5. Expand the number of badges more often. I have 17 right now. Excluding badges that I won’t be able to get because of a one-time event or because I’m not in that city (see point #1) and any “surprise” holiday badges like the Halloween badge from last week, I have the potential to earn maybe 8-10 more in the next few months. Keep them coming and keep them fresh. Badges are a powerful psychological reward (trust me, I know), but keep them novel.

There you have it. I suspect that the vast majority of Foursquare’s problem — if indeed it has one — is lack of inclusiveness. It’s a fine line between being open to enough people and being too open. A lot of the perks are attractive precisely because so few people have them. But that’s a balance Foursquare must strike if it hopes to get beyond that 4 percent.

How London can use Foursquare

Now that I’m able to successfully take my mobile crack, er, media addiction on the road (thanks to an iPod Touch and, I hope, an Android phone in the near future), I’ve become a major fan of Foursquare. What is Foursquare? Sometimes it’s hard for me to remember that not all of my friends are journalism/social media junkies, and most people probably aren’t familiar with it.

Think of it like Twitter on the move. Basically you “check in” at different venues to which you travel — shops, restaurants, bars, airports, train stations, landmarks, bus stops, churches, grocery stores, boutiques, shopping malls, a damn boat. Experience-wise, you get out of it what you put in — ideally you’ll leave tips and notes at places you’ve been, telling the people who arrive after you what to see, do or eat there. For instance, after having a stellar curry in Canterbury, I promptly listed a tip on the place’s Foursquare listing.
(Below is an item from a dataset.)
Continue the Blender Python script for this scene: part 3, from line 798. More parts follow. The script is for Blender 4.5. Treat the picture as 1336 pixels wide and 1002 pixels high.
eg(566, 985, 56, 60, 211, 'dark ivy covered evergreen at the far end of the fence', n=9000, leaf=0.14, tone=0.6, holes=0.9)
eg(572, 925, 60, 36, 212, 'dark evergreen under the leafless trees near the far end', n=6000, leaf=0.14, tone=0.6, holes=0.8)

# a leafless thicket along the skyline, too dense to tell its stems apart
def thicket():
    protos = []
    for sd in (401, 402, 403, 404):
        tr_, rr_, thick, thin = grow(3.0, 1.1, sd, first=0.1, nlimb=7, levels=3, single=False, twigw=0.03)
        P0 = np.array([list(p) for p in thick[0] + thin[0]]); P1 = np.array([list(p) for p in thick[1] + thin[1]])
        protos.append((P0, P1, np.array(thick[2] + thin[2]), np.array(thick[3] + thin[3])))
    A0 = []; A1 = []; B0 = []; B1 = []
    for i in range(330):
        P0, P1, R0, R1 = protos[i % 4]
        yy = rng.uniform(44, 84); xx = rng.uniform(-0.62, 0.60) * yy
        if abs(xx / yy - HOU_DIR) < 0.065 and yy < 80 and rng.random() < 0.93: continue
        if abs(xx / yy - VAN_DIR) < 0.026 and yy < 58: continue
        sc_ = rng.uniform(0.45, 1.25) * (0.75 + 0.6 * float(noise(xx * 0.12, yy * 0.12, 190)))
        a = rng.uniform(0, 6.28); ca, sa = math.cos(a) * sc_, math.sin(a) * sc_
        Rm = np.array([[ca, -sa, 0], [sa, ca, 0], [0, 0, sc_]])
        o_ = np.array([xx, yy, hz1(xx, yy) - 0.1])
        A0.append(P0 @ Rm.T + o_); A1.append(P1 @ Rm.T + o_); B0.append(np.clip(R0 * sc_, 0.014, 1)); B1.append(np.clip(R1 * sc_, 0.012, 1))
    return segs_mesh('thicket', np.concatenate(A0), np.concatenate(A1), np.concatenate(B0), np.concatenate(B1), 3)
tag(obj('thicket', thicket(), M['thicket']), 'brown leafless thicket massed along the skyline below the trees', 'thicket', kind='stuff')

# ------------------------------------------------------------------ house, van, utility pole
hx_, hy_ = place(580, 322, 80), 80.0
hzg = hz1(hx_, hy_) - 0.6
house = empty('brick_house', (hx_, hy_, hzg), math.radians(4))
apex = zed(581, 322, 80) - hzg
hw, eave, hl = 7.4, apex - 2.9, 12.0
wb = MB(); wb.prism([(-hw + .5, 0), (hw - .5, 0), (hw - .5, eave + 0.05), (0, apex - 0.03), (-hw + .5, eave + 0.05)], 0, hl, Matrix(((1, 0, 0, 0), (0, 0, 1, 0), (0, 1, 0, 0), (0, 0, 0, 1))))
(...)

If you check into a place more times in the past 60 days than anyone else, you become the mayor, a post you hold until someone else boots you. You can see where your friends have been, and earn badges for various things, like checking into specific types of venues, checking into many different venues, or checking in a certain number of times.
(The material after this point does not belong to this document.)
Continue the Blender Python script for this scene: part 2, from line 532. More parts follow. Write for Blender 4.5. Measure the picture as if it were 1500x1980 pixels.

If you use your imagination, the application is entrepreneurial gold. Several months ago, Gap and American Eagle (I believe) both offered discounts if you checked into their stores. Starbucks offers drink specials for its mayors. The mayor at a Wetherspoon pub in the UK gets 20 percent off his tab. It rewards brand loyalty and in turn, the venue receives your business, and your tips populate the venue’s Foursquare listing. Brands like Zagat, Bravo, The History Channel and the Wall Street Journal have their own special badges that you can earn if you follow them. To earn the Zagat badge, for example, you just need to check in at five different Zagat-rated restaurants.

But what about something such as, say, tourism?

Cities like New York, Chicago, Boston/Cambridge and San Francisco and even entire states like Pennsylvania have badges designed to give people incentives to explore them, like a scavenger hunt. As I was rooting around online looking for free WiFi hotspots in London (which I’m visiting tomorrow to see friends, woo), it occurred to me just how awesome a London-based collection of badges (both for tourists and people who actually live or work there) could be.

  • Check into 10 different Underground stations and get a Tube badge.
  • Hit 3+ musicals or other shows and get the West End badge.
  • 3+ gallery check-ins? Give ’em a Turner badge (a generic Warhol badge already exists for gallery check-ins).
  • Five words: “I’m on the London Eye.”
  • Hit Paddington, King’s Cross/St. Pancras, Waterloo, Victoria and Charing Cross and get a Rail Rider badge.
  • Multiple check-ins in the City gets you a Financial Whiz badge (I know WSJ does something similar for financial district check-ins in New York).
  • Check into 5+ castles or royal residences (not necessarily just in London) and earn a King/Queen for a Day badge.
  • 5+ churches, cathedrals or historical houses of worship, like St. Paul’s or Westminster Abbey, ought to be good for something … pious.
  • London pub crawl badge? Yes, please. Even better, narrow it down by the specific beer associated with each pub.
  • A Borough Hopper badge for visiting 5+ different boroughs, like Chelsea, Westminster, Camden and Southwark.
  • A Sloaner badge for checking into 3+ shops on Sloane Street, or Harrods.
  • The London 2012 badge is so obvious I’m not even going to elaborate.
  • 3+ museums should get you a Rosetta Stone badge.
  • Double-decker badge for 5+ check-ins on a bus.
  • There’s already a badge for checking in on or near a boat, but what about on or near the Thames?
  • Ultimate London badge for checking into 15+ predetermined landmarks (this would be an awesome scavenger hunt/travel itinerary thing).
  • London Nightlife badge for checking into 3+ predetermined bars or night clubs.
  • The Footie badge for checking into 3+ football matches.
  • Earn a Green London badge for visiting 3+ city parks.
  • Check in 5+ times while crossing the Thames and get a Bridge Too Far badge.
  • And this isn’t even counting event-specific badges for things like Fashion Week, the opening of Parliament, Wimbledon, general elections, Trafalgar Square rallies, major sporting events, the queen’s birthday and Guy Fawkes night.

I came up with 20 specific badges right off the top of my head. In addition to the badges, tangible rewards are also easy to figure out — check in on the Eye, get a discount on your next ticket. 15% off museum/gallery gift shops if you earn those badges. Discounted train fare, free entry to landmarks, store deals. So why isn’t anyone (the local government, Transport for London, a media group or someone) doing this already?

Do you really want the Yanks to have all the fun?